Advertisement

Warning as scammers pretending to be Lottery winners offer money to desperate mum

Dympna McKenna, 47, believed she was chatting to Richard and Debbie Nuttall  (Anita Maric / SWNS)
Dympna McKenna, 47, believed she was chatting to Richard and Debbie Nuttall (Anita Maric / SWNS)

Cruel scammers have targeted the debt-ridden single mum of a disabled young girl - by posing as millionaire lottery winners offering a helping hand.

Dympna McKenna, 47, believed she was chatting to Richard and Debbie Nuttall - who scooped £61million on the EuroMillions in January - over Facebook.

She "bared her soul" and revealed she was desperate to find some help for her and her daughter Dakota, 10, and the £7,000 debt she is in.

She cried when the scammers offered her cash but later realised it was a lie and decided to play along.

Now she wants to warn others who might not be ware it's a scam.

Dympna, who is a full-time carer for her autistic daughter, said: "I bared my soul - that's why I'm mad. They are sat behind a computer.

"How can a person go from being an innocent baby to a monster? It's disgusting."

Dympna, from Birmingham, has desperately trying to get out of debt for the last few years.

Dympna McKenna with her daughter Dakota (Dympna McKenna / SWNS)
Dympna McKenna with her daughter Dakota (Dympna McKenna / SWNS)

She thought her prayers had been answered when a friend of a friend told her they'd been speaking with lottery winners Richard and Debbie, both 54, and said they might be able to help.

She said of her situation: "She has sleepless nights with anxiety. I'm always on her bed holding her hand. I can't work."

Dympna decided to reach out via Facebook to who she thought was Richard. She explained her situation and was amazed when she was offered cash.

But soon she started to realise all wasn't as it seemed when they started to ask her for identifying information.

Dympna said: "For new lottery winners, why were they investing so much time into messaging me? You'd be spending your money."
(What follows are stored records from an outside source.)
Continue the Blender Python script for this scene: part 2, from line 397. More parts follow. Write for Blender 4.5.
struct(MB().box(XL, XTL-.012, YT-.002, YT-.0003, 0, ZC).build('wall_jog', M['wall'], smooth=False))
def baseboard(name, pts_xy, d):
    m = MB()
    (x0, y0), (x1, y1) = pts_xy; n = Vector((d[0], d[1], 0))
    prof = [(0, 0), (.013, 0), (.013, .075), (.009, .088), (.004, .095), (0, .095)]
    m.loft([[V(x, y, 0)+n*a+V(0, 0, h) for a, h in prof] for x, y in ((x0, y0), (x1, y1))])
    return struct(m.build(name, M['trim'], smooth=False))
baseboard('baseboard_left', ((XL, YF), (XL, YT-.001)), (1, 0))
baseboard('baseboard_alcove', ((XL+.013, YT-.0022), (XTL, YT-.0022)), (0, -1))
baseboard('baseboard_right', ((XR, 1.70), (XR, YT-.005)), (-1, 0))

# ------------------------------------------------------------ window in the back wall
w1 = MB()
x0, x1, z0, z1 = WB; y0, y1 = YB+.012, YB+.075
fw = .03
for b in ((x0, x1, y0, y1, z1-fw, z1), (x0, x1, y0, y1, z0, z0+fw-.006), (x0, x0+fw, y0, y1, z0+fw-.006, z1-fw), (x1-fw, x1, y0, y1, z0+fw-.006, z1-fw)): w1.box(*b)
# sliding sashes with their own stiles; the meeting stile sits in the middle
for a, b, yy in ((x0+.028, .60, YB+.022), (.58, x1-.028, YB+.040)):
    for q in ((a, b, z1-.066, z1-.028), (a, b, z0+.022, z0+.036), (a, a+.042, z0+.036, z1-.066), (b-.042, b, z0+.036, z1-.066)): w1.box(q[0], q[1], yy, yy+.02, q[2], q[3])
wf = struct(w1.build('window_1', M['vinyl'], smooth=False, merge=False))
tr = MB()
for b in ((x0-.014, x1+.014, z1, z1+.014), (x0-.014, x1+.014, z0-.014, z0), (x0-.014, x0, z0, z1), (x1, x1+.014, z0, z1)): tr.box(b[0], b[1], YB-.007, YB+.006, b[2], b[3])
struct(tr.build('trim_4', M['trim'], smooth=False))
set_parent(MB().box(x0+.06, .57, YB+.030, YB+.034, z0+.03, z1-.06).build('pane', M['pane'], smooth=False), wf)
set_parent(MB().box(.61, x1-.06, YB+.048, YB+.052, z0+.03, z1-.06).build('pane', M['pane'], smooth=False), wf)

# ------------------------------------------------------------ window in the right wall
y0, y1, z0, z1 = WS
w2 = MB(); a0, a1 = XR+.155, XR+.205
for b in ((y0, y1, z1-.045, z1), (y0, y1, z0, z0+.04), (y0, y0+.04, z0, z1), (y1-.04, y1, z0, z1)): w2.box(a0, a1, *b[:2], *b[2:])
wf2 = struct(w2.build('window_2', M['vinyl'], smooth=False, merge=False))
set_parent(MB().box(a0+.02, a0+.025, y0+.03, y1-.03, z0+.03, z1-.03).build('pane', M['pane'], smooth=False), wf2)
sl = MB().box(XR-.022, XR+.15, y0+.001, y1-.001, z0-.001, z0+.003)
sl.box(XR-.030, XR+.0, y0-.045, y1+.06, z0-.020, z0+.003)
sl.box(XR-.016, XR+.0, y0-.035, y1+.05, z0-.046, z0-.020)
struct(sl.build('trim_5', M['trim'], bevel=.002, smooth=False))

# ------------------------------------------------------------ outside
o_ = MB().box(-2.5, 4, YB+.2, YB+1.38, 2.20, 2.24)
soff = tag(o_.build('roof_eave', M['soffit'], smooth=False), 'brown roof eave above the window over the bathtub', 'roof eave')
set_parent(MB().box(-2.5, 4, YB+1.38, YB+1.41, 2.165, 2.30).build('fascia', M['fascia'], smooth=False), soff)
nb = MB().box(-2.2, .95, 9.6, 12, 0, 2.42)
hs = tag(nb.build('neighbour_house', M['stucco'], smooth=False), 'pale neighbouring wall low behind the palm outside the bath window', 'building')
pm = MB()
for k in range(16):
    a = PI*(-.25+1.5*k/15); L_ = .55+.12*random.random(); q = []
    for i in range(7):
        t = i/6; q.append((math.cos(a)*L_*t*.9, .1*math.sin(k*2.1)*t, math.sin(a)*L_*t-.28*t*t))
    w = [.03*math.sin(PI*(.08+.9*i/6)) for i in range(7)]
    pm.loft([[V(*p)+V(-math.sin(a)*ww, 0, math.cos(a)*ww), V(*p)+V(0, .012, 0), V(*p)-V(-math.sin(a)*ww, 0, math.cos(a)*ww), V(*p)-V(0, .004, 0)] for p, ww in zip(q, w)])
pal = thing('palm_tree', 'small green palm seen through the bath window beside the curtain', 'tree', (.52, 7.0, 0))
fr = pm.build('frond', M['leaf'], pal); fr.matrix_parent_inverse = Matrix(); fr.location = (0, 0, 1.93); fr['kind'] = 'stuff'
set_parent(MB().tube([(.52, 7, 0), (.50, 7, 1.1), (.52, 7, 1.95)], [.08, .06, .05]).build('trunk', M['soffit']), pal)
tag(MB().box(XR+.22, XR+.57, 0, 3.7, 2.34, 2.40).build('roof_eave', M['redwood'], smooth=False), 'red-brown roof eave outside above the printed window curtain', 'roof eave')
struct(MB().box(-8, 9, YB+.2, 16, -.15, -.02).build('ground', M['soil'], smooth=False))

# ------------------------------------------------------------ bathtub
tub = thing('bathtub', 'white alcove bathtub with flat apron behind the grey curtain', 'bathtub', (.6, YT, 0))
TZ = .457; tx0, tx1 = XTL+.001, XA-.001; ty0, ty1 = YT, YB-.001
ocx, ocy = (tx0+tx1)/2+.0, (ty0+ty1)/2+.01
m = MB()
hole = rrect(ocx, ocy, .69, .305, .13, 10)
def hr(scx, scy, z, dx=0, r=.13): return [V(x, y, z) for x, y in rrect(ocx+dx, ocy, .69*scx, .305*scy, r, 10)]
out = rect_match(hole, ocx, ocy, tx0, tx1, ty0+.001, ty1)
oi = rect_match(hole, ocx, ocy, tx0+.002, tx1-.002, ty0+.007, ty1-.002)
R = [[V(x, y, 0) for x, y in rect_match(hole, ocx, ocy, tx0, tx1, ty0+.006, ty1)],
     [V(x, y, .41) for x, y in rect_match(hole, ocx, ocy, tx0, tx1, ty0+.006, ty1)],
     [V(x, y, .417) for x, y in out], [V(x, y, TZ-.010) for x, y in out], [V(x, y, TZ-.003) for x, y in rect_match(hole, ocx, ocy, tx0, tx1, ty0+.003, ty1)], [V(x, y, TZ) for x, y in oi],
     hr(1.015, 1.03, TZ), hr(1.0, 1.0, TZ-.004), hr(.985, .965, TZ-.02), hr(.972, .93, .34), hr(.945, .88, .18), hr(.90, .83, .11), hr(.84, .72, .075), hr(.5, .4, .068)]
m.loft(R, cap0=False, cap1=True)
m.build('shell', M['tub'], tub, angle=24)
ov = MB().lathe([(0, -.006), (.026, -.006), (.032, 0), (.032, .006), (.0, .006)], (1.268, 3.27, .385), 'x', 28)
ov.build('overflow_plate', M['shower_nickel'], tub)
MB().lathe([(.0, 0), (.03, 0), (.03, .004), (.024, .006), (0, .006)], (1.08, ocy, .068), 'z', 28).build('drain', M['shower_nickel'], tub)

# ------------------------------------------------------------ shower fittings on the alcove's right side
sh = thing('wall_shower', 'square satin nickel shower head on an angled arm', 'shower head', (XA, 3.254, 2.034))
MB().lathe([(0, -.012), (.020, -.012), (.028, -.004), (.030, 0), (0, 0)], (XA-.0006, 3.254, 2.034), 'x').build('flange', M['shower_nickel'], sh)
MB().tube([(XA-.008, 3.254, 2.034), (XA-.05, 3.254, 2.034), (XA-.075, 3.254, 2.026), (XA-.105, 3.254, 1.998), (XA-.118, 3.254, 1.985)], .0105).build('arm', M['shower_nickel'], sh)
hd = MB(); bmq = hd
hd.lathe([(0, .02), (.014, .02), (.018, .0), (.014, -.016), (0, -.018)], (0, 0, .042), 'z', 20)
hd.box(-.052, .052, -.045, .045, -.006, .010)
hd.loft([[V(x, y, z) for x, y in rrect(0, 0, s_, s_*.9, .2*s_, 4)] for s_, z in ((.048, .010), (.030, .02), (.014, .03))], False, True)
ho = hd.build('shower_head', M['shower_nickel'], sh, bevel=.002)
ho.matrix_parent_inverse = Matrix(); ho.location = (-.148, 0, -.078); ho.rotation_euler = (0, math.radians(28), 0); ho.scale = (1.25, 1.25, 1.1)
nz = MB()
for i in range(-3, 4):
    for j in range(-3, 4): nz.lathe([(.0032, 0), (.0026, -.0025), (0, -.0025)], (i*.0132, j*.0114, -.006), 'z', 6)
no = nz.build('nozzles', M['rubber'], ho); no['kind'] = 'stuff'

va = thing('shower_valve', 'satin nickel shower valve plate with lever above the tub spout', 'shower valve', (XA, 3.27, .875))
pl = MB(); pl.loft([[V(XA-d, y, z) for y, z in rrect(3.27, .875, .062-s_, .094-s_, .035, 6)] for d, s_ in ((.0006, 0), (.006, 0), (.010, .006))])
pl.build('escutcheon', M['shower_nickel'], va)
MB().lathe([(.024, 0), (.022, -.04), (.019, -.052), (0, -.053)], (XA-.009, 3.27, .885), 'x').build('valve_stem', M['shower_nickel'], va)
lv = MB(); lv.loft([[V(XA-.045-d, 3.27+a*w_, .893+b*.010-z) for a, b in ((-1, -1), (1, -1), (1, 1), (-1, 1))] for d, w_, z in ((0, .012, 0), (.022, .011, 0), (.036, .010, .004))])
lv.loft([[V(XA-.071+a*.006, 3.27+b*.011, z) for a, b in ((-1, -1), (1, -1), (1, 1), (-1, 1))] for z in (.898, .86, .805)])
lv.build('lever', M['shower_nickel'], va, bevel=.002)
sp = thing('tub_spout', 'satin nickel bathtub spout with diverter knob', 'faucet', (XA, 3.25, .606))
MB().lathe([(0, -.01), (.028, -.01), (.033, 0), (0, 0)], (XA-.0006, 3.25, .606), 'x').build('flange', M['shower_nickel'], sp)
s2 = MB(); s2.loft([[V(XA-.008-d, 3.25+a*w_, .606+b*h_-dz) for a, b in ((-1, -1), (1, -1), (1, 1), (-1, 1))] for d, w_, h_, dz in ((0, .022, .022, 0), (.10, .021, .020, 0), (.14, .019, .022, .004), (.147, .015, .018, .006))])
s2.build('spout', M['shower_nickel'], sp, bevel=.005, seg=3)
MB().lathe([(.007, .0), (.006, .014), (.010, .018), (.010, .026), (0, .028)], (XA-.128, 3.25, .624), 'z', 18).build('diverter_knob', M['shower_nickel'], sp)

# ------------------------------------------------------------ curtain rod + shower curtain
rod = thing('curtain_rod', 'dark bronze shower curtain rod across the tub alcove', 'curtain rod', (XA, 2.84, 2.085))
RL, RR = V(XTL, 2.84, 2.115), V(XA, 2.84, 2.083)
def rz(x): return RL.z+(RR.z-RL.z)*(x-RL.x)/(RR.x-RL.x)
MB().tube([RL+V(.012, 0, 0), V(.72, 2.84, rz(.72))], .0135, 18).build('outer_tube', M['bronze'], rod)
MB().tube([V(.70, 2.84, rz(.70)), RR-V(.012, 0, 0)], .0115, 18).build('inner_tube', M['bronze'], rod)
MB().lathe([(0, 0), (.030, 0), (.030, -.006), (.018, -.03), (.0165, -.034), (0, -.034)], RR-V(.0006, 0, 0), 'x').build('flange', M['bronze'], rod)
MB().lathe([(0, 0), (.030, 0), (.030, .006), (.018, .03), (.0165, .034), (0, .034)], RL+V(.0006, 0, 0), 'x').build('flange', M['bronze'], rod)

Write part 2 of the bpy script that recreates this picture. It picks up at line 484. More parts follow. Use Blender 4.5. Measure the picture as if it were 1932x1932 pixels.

Although Dympna didn't fall for the scam she is worried others have.

She said: "I feel sick for them. They could be losing thousands of pounds.

"I'm angry that these people are doing this."

Lottery operator Allwyn said they contacted Meta and the account has been removed.

A spokesman said: "We are aware that there are individuals and organisations that attempt to obtain payment or personal details from people under a variety of pretexts.

"The National Lottery, winners of The National Lottery and other lotteries are sometimes falsely used as part of these scams.

"We would urge people to remember that, if something looks too good to be true, it probably is.

"The National Lottery website provides security advice in respect of lottery ‘scams’: https://www.national-lottery.co.uk/security As always, if any individual believes they are a victim of crime, they should contact their local police."

Meta have also been contacted for comment.